Terry Petrzelka, CEO of Tectura, a Redwood Shores, Calif.-based Microsoft Business Solutions (MBS) partner, sees the opportunity but also places it on the horizon.

"We're not getting a lot of requests [for SaaS]. We're waiting for the mentality to develop. I think in three, four, five years from now, demand will develop, and ERP applications will be more germane to SaaS, especially as Microsoft merges Office and its ERP lineups," he said. "We're at the beginning of the curve. Most of the technology is there to support it in terms of remote management and monitoring tools, but businesses have to evolve," he said.

Solution providers likewise must evolve. Even many service-oriented partners still rely on "big bang" up-front license sales dollars to pay the bills and will have to adjust to a more incremental monthly revenue stream going forward where people don't re-up a one- or two- or three-year software contract as they do now.

Tom Richer, CEO of DevLogics, a Tarrytown, N.Y.-based Microsoft Gold partner, is raring to go. He estimates that up to one-quarter of DevLogics' current revenue now is derived from SaaS-type activities, and that percentage will only grow.

SaaS "will be like ASPs on steroids," he noted, recalling the application service provider craze that boomed—then busted—in the late 1990s. "It'll be a different type of revenue stream for solution providers. Traditionally, we're paid on a per-project base and on annual contracts—that pays the rent. But I want a mix of revenue streams, get more of the revenue into an annuity model," he said.

Striking that balance will be key for partners. Ben Holtz, CEO of Green Beacon Solutions, an MBS and Onyx partner in Watertown, Mass., said he views SaaS as another business model to be embraced when applicable.

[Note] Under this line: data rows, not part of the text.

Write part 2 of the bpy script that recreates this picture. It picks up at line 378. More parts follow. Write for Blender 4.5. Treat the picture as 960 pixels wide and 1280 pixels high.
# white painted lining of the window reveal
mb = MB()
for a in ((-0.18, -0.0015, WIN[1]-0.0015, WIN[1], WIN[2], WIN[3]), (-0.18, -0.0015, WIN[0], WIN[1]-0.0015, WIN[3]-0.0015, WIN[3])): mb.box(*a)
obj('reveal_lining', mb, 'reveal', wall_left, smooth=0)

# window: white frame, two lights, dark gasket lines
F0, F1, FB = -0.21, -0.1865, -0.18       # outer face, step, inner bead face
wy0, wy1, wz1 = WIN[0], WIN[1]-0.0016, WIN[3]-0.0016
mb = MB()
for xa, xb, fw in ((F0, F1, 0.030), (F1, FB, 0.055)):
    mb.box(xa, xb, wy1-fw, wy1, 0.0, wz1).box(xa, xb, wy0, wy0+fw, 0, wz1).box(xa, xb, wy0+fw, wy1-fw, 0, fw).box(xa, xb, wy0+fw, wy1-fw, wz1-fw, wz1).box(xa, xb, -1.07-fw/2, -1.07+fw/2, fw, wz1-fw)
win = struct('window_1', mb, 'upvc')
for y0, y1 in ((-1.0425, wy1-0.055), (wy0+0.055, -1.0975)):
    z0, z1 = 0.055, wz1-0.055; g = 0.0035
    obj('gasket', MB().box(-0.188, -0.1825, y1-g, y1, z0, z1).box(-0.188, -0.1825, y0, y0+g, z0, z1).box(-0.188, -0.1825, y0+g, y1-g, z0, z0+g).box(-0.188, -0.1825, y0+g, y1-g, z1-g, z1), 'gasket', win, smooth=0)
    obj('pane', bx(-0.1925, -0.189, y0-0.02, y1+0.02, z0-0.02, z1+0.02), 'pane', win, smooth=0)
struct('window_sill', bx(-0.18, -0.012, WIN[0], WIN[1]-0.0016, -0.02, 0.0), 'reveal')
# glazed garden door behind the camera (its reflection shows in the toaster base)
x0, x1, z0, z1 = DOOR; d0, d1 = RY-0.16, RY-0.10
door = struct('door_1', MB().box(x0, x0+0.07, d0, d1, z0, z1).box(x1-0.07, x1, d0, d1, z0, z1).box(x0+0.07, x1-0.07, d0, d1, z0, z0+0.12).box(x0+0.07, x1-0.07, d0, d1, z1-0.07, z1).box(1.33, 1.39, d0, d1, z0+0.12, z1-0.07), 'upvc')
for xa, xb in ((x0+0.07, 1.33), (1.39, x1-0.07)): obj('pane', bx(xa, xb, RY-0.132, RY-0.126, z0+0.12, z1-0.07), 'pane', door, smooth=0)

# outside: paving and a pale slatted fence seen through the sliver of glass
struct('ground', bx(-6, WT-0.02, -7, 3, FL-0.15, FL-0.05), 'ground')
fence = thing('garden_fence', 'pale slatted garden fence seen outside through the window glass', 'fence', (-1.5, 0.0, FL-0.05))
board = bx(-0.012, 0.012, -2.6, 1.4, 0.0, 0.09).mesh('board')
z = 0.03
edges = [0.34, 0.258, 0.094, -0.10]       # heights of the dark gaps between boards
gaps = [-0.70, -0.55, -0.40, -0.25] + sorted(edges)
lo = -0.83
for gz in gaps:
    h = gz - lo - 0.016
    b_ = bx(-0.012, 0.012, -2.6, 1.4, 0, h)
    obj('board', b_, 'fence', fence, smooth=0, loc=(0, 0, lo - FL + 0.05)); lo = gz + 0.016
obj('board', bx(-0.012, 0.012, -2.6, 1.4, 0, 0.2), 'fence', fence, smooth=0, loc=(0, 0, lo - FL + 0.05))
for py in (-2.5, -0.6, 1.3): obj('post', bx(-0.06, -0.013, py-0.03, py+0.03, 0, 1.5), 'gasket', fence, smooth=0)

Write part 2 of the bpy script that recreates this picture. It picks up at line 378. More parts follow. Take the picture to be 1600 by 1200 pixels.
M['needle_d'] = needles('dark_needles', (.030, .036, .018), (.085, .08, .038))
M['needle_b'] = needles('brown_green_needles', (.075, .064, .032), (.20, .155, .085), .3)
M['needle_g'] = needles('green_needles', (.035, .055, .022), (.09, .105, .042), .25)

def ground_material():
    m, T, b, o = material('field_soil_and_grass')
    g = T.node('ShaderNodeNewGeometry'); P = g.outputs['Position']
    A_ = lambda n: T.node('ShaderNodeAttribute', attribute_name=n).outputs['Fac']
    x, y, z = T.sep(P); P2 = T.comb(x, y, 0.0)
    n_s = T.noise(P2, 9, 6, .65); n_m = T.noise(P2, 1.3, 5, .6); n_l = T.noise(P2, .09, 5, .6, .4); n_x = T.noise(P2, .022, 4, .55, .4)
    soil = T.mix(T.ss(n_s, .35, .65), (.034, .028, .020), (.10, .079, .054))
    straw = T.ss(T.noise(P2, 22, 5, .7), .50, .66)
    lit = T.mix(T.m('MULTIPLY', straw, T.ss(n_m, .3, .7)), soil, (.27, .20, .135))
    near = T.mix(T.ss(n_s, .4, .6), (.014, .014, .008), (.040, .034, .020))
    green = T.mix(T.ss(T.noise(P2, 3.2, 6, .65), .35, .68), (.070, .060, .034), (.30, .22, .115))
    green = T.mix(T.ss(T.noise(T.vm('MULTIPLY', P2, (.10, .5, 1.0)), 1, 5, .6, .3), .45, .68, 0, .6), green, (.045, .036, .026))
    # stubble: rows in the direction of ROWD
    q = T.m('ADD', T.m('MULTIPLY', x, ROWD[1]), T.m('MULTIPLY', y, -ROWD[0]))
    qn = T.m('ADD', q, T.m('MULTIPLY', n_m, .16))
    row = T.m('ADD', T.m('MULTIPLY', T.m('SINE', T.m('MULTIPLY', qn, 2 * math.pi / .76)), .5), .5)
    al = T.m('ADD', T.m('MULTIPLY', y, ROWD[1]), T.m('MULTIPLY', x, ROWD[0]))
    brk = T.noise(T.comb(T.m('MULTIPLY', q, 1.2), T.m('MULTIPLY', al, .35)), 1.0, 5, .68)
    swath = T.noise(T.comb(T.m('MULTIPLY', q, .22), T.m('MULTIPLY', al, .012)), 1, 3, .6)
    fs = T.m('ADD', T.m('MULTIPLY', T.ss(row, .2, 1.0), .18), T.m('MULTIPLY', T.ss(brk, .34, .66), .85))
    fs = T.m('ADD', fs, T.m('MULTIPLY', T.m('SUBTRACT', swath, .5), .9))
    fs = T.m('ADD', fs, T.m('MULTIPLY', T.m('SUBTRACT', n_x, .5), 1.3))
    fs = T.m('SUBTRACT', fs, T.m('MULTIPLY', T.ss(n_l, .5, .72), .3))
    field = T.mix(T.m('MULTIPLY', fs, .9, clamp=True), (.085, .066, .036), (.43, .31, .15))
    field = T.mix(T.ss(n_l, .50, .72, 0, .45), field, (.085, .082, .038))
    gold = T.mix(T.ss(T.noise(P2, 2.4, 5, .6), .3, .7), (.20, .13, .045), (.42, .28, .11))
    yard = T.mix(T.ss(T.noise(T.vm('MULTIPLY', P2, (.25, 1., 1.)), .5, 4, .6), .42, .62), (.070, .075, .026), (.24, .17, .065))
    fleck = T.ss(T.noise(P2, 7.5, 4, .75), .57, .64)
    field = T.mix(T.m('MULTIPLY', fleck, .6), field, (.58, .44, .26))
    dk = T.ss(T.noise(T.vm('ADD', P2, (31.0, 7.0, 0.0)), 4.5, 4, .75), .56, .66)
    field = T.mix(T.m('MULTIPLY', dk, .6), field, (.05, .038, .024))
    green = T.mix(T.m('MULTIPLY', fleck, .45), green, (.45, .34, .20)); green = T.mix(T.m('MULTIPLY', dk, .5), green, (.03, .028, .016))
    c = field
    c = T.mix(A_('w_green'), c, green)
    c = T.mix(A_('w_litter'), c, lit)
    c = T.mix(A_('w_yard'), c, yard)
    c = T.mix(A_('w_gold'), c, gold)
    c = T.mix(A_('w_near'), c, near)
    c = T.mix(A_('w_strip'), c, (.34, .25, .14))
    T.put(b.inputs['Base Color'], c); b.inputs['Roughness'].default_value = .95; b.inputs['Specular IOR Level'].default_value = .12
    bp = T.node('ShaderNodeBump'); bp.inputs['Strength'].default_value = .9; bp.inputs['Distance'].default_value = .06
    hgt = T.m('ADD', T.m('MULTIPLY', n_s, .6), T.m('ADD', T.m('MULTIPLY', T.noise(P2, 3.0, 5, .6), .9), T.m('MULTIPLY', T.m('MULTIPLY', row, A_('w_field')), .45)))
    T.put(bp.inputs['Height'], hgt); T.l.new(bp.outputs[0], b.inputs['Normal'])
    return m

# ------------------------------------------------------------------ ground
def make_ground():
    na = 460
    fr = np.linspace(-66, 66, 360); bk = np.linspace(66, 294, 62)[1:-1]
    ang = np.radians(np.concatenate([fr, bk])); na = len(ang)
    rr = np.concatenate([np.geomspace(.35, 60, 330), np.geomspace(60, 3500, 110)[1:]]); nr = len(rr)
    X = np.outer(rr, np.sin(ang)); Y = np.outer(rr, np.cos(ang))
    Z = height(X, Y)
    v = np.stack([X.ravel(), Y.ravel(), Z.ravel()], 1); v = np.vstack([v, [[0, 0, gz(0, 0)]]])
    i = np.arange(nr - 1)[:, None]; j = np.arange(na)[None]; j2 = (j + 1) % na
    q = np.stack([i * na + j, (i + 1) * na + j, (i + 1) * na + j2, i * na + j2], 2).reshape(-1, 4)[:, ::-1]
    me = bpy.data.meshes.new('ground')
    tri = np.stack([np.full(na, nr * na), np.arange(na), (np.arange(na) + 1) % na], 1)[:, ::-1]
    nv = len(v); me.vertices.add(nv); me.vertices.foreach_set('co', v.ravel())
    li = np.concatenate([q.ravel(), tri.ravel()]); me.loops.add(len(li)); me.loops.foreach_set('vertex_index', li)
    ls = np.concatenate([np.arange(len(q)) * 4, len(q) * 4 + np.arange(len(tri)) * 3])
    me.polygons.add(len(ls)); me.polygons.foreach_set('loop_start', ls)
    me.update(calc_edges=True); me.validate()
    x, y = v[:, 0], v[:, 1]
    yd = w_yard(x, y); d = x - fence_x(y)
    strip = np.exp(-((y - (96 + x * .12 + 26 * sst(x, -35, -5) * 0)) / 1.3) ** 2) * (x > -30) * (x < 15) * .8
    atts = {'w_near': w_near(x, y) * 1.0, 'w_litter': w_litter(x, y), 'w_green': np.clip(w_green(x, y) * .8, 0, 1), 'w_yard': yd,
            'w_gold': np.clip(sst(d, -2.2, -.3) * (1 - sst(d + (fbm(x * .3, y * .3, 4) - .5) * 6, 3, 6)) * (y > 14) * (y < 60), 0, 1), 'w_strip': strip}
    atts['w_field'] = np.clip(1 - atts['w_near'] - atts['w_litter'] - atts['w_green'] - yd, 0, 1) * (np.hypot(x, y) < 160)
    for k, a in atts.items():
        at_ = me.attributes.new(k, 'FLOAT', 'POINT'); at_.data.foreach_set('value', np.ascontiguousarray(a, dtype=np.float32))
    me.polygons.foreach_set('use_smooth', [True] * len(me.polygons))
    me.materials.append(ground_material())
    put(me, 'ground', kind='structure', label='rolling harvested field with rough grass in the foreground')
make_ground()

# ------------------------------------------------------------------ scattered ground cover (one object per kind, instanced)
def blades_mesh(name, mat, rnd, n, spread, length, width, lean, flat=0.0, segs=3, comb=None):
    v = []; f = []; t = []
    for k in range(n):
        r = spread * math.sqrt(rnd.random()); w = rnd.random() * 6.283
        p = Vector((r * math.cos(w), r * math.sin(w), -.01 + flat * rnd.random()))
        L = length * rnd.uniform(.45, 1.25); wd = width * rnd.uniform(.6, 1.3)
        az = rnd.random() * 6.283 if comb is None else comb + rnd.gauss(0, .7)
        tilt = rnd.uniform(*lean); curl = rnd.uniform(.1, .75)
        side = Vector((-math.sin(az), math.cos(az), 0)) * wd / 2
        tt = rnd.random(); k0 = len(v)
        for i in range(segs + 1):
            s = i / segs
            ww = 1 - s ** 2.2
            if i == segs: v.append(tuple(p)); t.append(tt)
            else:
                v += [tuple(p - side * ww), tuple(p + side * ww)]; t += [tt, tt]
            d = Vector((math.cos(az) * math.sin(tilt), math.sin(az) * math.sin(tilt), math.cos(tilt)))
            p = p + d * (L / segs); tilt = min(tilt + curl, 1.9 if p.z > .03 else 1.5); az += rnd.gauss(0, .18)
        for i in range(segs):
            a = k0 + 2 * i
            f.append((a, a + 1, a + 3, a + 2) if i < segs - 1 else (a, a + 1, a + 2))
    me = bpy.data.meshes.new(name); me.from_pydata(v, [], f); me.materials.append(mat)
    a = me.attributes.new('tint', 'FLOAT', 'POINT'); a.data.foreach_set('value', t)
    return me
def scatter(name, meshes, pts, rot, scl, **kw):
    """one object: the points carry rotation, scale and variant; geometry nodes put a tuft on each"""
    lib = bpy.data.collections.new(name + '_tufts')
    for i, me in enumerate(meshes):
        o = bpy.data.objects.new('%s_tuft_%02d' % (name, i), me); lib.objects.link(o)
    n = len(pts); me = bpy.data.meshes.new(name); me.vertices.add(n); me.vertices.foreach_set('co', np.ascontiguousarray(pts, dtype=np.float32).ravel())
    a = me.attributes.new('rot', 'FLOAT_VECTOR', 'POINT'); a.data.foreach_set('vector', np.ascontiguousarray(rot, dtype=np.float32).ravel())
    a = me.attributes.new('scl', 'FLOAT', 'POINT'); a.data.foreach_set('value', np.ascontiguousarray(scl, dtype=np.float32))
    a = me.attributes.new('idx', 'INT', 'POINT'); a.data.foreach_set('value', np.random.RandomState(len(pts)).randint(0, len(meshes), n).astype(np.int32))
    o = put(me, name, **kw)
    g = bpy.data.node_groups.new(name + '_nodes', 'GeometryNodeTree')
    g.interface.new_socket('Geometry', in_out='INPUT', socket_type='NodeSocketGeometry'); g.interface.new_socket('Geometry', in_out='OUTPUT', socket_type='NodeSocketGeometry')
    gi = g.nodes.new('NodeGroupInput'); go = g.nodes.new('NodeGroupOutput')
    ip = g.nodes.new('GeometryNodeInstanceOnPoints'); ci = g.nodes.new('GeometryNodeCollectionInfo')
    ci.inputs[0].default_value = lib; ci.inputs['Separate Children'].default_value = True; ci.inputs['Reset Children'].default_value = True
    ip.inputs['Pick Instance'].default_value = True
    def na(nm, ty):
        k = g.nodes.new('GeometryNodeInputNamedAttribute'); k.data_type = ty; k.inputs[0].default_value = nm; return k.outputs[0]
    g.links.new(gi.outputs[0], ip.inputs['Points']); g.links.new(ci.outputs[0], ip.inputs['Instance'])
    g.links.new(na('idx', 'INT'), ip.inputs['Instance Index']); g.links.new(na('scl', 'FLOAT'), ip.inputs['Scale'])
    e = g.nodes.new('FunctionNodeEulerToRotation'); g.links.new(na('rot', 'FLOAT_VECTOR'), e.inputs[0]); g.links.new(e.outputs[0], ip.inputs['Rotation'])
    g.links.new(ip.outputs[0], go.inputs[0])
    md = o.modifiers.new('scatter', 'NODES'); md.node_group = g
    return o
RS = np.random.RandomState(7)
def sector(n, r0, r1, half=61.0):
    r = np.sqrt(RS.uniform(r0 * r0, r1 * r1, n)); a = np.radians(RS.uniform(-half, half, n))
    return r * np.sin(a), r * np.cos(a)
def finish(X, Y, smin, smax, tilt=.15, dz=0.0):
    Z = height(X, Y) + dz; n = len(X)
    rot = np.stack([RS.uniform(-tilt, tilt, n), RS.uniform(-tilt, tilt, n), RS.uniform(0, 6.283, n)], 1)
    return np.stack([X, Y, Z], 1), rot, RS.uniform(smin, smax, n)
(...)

SaaS will suit some customers for some applications, but not others. "What Salesforce.com has done in [sales-force automation] worked out very well. And we see opportunities to take existing CRM or ERP customers who don't want to employ a full-time admin, and we start doing that remotely," he said.

Remote management technologies from Citrix and Microsoft make these services feasible and attractive, he said.

One possible bonus of a move to SaaS could be a lessening of the shelfware problem, some say.

"The biggest complaint we hear is that companies don't use the software they already own. Studies tell us that companies use a low percentage of features. Why? Isn't it logical that you should pay for what you use? Software-as-a-service makes sense in this context," Ascentium's Dias said. But he, too, agrees that the financial and delivery models and ties to legacy systems all have to be worked out.

A move to a SaaS subscription model is bound to be disruptive. "We all have to figure out this VAR model. Many partners still require margins off a software sale. Money's money, and it offsets downtimes when you have people on the bench [not working]. As a VAR, you'll have to focus on the 'V' part rather than on the 'R' part," Petrzelka said. "I honestly think if you look at the annuity model, you have to stress the value you add because customers can almost go to Fry's [Electronics] to get whatever software they need."